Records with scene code
»»

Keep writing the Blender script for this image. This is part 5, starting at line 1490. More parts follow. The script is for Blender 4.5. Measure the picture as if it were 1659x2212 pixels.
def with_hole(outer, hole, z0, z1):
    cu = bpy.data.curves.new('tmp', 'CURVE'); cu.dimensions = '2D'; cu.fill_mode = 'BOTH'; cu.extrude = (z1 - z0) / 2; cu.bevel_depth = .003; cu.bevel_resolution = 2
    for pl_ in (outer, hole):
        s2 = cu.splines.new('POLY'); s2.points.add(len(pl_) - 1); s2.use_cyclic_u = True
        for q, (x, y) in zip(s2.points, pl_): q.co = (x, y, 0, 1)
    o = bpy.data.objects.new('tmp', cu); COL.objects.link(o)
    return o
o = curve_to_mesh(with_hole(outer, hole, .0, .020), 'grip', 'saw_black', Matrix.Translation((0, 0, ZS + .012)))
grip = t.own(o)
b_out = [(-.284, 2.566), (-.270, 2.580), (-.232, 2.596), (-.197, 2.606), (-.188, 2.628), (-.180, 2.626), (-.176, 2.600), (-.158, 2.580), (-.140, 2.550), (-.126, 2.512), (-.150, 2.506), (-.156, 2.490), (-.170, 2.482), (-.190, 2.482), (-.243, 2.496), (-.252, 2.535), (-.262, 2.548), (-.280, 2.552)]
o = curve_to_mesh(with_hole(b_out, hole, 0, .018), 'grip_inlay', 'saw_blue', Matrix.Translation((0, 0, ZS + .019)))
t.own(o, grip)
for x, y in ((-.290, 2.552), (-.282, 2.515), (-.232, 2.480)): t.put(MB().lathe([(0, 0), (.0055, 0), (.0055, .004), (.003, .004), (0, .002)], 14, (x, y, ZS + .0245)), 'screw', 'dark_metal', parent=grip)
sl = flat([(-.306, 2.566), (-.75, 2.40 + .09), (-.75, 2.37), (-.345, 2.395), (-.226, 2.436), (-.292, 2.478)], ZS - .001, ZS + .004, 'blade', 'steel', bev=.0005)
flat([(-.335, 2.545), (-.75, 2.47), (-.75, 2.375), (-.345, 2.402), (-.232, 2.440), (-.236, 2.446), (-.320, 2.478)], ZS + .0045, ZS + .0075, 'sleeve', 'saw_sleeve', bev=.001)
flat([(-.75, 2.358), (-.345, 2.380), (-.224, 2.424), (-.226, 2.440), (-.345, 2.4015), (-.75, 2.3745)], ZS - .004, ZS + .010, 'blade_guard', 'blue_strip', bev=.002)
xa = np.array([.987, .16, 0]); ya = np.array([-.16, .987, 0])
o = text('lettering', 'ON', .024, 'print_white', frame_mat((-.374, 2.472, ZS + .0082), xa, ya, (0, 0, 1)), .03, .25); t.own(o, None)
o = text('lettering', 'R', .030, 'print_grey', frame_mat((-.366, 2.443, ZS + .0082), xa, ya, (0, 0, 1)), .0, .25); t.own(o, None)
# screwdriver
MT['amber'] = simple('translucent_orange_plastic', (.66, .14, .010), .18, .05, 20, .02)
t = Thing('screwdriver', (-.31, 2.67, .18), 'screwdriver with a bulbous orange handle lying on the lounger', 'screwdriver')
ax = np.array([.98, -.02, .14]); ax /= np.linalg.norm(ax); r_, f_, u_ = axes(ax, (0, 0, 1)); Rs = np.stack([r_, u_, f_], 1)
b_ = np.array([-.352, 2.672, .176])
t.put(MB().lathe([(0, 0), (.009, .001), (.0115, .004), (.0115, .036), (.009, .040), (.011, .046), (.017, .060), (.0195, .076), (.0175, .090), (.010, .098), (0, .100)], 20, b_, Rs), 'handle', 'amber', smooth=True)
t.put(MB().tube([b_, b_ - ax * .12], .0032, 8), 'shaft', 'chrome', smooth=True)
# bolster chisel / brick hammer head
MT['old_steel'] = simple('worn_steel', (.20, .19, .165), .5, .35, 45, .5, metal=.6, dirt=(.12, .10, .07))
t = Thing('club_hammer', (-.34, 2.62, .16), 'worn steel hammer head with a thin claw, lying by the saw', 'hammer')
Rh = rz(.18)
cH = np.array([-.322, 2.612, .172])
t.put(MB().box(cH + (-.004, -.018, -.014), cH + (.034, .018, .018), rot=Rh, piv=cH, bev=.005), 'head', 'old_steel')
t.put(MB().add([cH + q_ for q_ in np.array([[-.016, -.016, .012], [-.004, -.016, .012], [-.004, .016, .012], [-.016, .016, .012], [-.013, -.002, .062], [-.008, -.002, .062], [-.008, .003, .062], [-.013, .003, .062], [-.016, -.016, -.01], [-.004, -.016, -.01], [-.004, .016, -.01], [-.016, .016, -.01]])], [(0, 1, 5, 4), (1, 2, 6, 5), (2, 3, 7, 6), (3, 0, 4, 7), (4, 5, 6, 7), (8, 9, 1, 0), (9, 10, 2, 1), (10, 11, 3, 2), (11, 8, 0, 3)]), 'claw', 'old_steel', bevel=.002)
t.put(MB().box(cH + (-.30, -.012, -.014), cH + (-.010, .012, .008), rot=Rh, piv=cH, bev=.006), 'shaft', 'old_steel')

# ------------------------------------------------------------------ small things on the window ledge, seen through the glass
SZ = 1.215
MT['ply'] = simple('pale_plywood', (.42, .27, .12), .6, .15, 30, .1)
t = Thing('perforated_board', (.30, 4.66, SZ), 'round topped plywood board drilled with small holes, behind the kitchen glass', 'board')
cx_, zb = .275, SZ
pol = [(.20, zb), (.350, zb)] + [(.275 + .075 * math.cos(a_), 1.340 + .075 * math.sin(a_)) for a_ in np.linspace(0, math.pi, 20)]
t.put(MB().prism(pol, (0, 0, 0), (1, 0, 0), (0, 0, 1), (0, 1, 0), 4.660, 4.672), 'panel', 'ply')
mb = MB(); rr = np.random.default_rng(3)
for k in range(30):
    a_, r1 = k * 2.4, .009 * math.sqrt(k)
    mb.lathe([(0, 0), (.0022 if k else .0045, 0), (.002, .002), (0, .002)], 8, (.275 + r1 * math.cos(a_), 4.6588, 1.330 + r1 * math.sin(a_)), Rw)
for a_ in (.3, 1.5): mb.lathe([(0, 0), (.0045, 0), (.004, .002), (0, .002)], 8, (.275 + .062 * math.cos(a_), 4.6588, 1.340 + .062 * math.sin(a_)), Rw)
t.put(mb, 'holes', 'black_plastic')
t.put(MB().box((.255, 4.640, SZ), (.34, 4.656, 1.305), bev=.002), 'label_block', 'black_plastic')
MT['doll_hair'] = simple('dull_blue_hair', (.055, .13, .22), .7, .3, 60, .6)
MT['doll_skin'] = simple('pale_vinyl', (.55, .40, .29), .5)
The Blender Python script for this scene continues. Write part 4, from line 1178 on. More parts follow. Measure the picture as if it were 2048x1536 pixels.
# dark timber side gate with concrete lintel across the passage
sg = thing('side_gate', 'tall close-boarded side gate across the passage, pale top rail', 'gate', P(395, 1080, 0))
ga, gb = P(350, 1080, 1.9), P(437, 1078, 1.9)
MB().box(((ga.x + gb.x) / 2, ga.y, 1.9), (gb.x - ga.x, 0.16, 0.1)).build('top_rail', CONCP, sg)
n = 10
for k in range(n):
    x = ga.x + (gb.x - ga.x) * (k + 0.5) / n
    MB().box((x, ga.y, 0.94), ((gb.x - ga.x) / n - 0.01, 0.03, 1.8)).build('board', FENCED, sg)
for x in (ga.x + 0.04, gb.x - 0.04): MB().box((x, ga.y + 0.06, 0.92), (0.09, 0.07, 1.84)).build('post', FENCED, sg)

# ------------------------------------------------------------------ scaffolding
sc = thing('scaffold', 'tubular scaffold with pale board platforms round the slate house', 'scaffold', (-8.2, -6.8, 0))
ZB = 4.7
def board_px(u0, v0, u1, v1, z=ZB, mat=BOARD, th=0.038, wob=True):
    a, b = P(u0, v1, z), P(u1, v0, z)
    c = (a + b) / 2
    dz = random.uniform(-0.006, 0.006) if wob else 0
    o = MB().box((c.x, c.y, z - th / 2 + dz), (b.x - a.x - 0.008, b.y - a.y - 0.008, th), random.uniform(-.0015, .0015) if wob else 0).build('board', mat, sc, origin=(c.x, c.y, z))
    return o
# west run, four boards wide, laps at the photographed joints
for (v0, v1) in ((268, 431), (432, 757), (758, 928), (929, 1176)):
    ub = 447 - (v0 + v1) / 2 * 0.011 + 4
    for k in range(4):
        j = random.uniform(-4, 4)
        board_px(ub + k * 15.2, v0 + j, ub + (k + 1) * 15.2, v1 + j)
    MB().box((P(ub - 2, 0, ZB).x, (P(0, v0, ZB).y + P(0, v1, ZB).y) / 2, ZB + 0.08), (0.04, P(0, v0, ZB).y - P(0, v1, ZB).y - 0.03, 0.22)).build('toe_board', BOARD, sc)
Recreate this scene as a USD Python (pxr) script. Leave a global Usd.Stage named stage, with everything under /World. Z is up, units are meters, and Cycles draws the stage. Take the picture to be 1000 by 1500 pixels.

««

#### What the task requires:
Go through the entries above and copy every line containing "this".

#### Full response:
Keep writing the Blender script for this image. This is part 5, starting at line 1490. More parts follow. The script is for Blender 4.5. Measure the picture as if it were 1659x2212 pixels.
The Blender Python script for this scene continues. Write part 4, from line 1178 on. More parts follow. Measure the picture as if it were 2048x1536 pixels.
Recreate this scene as a USD Python (pxr) script. Leave a global Usd.Stage named stage, with everything under /World. Z is up, units are meters, and Cycles draws the stage. Take the picture to be 1000 by 1500 pixels.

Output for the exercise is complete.